> **Problem to solve**: Each line below should be retyped exactly, with no pictures.

> **Supplied data**:
□ □ □ □

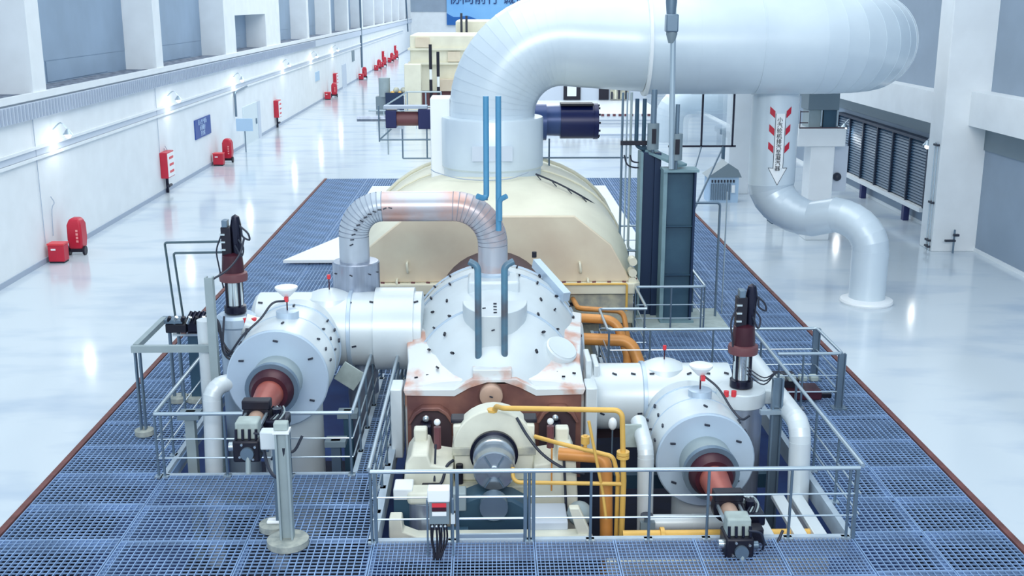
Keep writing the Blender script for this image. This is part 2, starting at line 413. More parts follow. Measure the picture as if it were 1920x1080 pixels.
MB().tube([(p[0], 31.8, p[2]) for p in arc(31.8, 3.5, 1.05, 3.46, p=.95)], .05, 8).build('shell_rib', 'cream', lp)
MB().tube([(p[0], 29.6, p[2]) for p in arc(29.6, 3.5, 1.05, 3.44, p=.95)], .03, 8).build('shell_rib', 'cream', lp)
fp = [(-3.4, 25.8), (3.45, 25.8), (3.6, 25.95), (3.6, 34.5), (-3.5, 34.5), (-3.5, 25.9)]
MB().prism(fp, 'z', .86, 1.12).build('flange', 'cream', lp, bevel=.02)
MB().box(-3.2, 3.45, 25.95, 34.3, .1, .86).build('lower_shell', 'creamdirty', lp)
MB().prism([(2.7, .5), (3.45, .5), (3.45, -.1), (3.0, -1.6), (-3, -1.6), (-3, .5)], 'y', 26.2, 34).build('exhaust_hood', 'creamdirty', lp)
latches(lp, [((-2.9 + .36 * k, 25.92, 1.13), (0, 0, 1)) for k in range(18)] + [((3.52, 26.2 + .5 * k, 1.13), (0, 0, 1)) for k in range(14)], 'brownband', .09, 'flange_bolt')
for x, z in ((-1.95, 1.62), (2.15, 1.6), (-2.2, 1.2), (2.35, 1.2)):
    MB().tube(smoothp([(x, 26, z), (x, 25.85, z - .02), (x + .02, 25.85, z - .2), (x + .02, 26, z - .22)], 4), .03, 8).build('lifting_lug', 'cream', lp)
for z in (1.35, 1.15, 1.62): MB().cyl((3.42, 25.9, z), (3.42, 26.2, z), .1, n=12).build('hinge_lug', 'cream', lp)
MB().lathe((AX, 24.9, .55), (0, 1, 0), [(0, .9), (0, 1.28), (.15, 1.34), (1.1, 1.34)], 40).build('gland_housing', 'darkbrown', lp)
MB().box(1.7, 2.05, 25.9, 25.97, .55, .62).build('nameplate', 'black', lp)
# black cable guard on the roof
ch = MB(); pts = [(1.2, 28.4, 3.36), (1.7, 28.0, 3.2), (2.2, 27.9, 2.95), (2.7, 28.2, 2.6), (3.1, 28.9, 2.15), (3.45, 29.8, 1.5)]
ch.tube(smoothp(pts, 4), .025, 6)
for k in range(7):
    a = Vector(smoothp(pts, 4)[3 * k]); ch.tube([a, a + V(.12, -.2, -.12)], .014, 5)
tag(ch.build('cable_chain', 'hose'), 'thin dark cable run over the right shoulder of the cream casing', 'cable')
c2 = MB().tube(smoothp([(1.0, 28.3, 3.42), (.4, 27.9, 3.3), (-.6, 27.95, 3.3), (-1.3, 28.5, 3.38), (-1.5, 29, 3.4)], 5), .014, 6)
tag(c2.build('cable', 'linegrey'), 'thin grey wire curving round the foot of the giant white pipe', 'cable')

# ================================================================== GIANT CROSSOVER PIPE
bp = thing('crossover_pipe', 'giant white steam pipe rising from the cream casing and bending right', 'pipe', (AX, 29.5, 3.2))
R_ = 1.28
MB().lathe((AX, 29.5, 3.1), (0, 0, 1), [(0, 1.22), (.05, 1.28), (.3, 1.28), (.36, 1.33), (1.58, 1.33), (1.62, 1.31), (1.64, 1.08)], 56).build('lower_sleeve', 'bigpipe', bp)
cx, cz, RR = 1.95, 4.85, 1.85
el = [(AX, 29.5, 4.3)] + [(cx - RR * math.cos(a), 29.5, cz + RR * math.sin(a)) for a in [PI / 2 * i / 15 for i in range(16)]]
full = el + [(x, 29.5, 6.57) for x in (4.05, 5.3, 6.9, 8.4)] + [(8.4 + 2.0 * math.sin(a), 29.5 + 2.0 * (1 - math.cos(a)), 6.57) for a in [PI / 2 * i / 9 for i in range(1, 10)]] + [(10.4, 36, 6.57), (10.4, 44.5, 6.57)]
nb = len(el)
gores(bp, full[:nb + 1], [1.1 + .1 * i / nb for i in range(nb)] + [1.22], 'bigpipe', n=56, lip=.006)
gores(bp, full[nb:], R_, 'bigpipe', n=56, lip=.006)
MB().lathe((4.05, 29.5, 6.57), (1, 0, 0), [(-.05, 1.2), (-.04, R_ + .05), (.04, R_ + .05), (.04, R_)], 56).build('clamp_band', 'white', bp)
MB().lathe((6.9, 29.5, 6.57), (1, 0, 0), [(-.02, R_), (-.02, R_ + .02), (.02, R_ + .02), (.02, R_)], 56).build('seam_band', 'bigpipe', bp)
MB().box(AX - .52, AX + .5, 28.14, 28.2, 3.72, 4.1).build('patch_plate', 'tray', bp)
MB().box(-1.52, -1.0, 29.4, 30.4, 2.9, 5.2).build('flange_box', 'white', bp, bevel=.03)
MB().cyl((1.2, 31.3, 4.38), (1.6, 31.3, 4.38), .5, n=28).build('stub', 'navy_soft', bp)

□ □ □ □

> **Exercise output**:
Keep writing the Blender script for this image. This is part 2, starting at line 413. More parts follow. Measure the picture as if it were 1920x1080 pixels.
MB().tube([(p[0], 31.8, p[2]) for p in arc(31.8, 3.5, 1.05, 3.46, p=.95)], .05, 8).build('shell_rib', 'cream', lp)
MB().tube([(p[0], 29.6, p[2]) for p in arc(29.6, 3.5, 1.05, 3.44, p=.95)], .03, 8).build('shell_rib', 'cream', lp)
fp = [(-3.4, 25.8), (3.45, 25.8), (3.6, 25.95), (3.6, 34.5), (-3.5, 34.5), (-3.5, 25.9)]
MB().prism(fp, 'z', .86, 1.12).build('flange', 'cream', lp, bevel=.02)
MB().box(-3.2, 3.45, 25.95, 34.3, .1, .86).build('lower_shell', 'creamdirty', lp)
MB().prism([(2.7, .5), (3.45, .5), (3.45, -.1), (3.0, -1.6), (-3, -1.6), (-3, .5)], 'y', 26.2, 34).build('exhaust_hood', 'creamdirty', lp)
latches(lp, [((-2.9 + .36 * k, 25.92, 1.13), (0, 0, 1)) for k in range(18)] + [((3.52, 26.2 + .5 * k, 1.13), (0, 0, 1)) for k in range(14)], 'brownband', .09, 'flange_bolt')
for x, z in ((-1.95, 1.62), (2.15, 1.6), (-2.2, 1.2), (2.35, 1.2)):
    MB().tube(smoothp([(x, 26, z), (x, 25.85, z - .02), (x + .02, 25.85, z - .2), (x + .02, 26, z - .22)], 4), .03, 8).build('lifting_lug', 'cream', lp)
for z in (1.35, 1.15, 1.62): MB().cyl((3.42, 25.9, z), (3.42, 26.2, z), .1, n=12).build('hinge_lug', 'cream', lp)
MB().lathe((AX, 24.9, .55), (0, 1, 0), [(0, .9), (0, 1.28), (.15, 1.34), (1.1, 1.34)], 40).build('gland_housing', 'darkbrown', lp)
MB().box(1.7, 2.05, 25.9, 25.97, .55, .62).build('nameplate', 'black', lp)
# black cable guard on the roof
ch = MB(); pts = [(1.2, 28.4, 3.36), (1.7, 28.0, 3.2), (2.2, 27.9, 2.95), (2.7, 28.2, 2.6), (3.1, 28.9, 2.15), (3.45, 29.8, 1.5)]
ch.tube(smoothp(pts, 4), .025, 6)
for k in range(7):
    a = Vector(smoothp(pts, 4)[3 * k]); ch.tube([a, a + V(.12, -.2, -.12)], .014, 5)
tag(ch.build('cable_chain', 'hose'), 'thin dark cable run over the right shoulder of the cream casing', 'cable')
c2 = MB().tube(smoothp([(1.0, 28.3, 3.42), (.4, 27.9, 3.3), (-.6, 27.95, 3.3), (-1.3, 28.5, 3.38), (-1.5, 29, 3.4)], 5), .014, 6)
tag(c2.build('cable', 'linegrey'), 'thin grey wire curving round the foot of the giant white pipe', 'cable')

# ================================================================== GIANT CROSSOVER PIPE
bp = thing('crossover_pipe', 'giant white steam pipe rising from the cream casing and bending right', 'pipe', (AX, 29.5, 3.2))
R_ = 1.28
MB().lathe((AX, 29.5, 3.1), (0, 0, 1), [(0, 1.22), (.05, 1.28), (.3, 1.28), (.36, 1.33), (1.58, 1.33), (1.62, 1.31), (1.64, 1.08)], 56).build('lower_sleeve', 'bigpipe', bp)
cx, cz, RR = 1.95, 4.85, 1.85
el = [(AX, 29.5, 4.3)] + [(cx - RR * math.cos(a), 29.5, cz + RR * math.sin(a)) for a in [PI / 2 * i / 15 for i in range(16)]]
full = el + [(x, 29.5, 6.57) for x in (4.05, 5.3, 6.9, 8.4)] + [(8.4 + 2.0 * math.sin(a), 29.5 + 2.0 * (1 - math.cos(a)), 6.57) for a in [PI / 2 * i / 9 for i in range(1, 10)]] + [(10.4, 36, 6.57), (10.4, 44.5, 6.57)]
nb = len(el)
gores(bp, full[:nb + 1], [1.1 + .1 * i / nb for i in range(nb)] + [1.22], 'bigpipe', n=56, lip=.006)
gores(bp, full[nb:], R_, 'bigpipe', n=56, lip=.006)
MB().lathe((4.05, 29.5, 6.57), (1, 0, 0), [(-.05, 1.2), (-.04, R_ + .05), (.04, R_ + .05), (.04, R_)], 56).build('clamp_band', 'white', bp)
MB().lathe((6.9, 29.5, 6.57), (1, 0, 0), [(-.02, R_), (-.02, R_ + .02), (.02, R_ + .02), (.02, R_)], 56).build('seam_band', 'bigpipe', bp)
MB().box(AX - .52, AX + .5, 28.14, 28.2, 3.72, 4.1).build('patch_plate', 'tray', bp)
MB().box(-1.52, -1.0, 29.4, 30.4, 2.9, 5.2).build('flange_box', 'white', bp, bevel=.03)
MB().cyl((1.2, 31.3, 4.38), (1.6, 31.3, 4.38), .5, n=28).build('stub', 'navy_soft', bp)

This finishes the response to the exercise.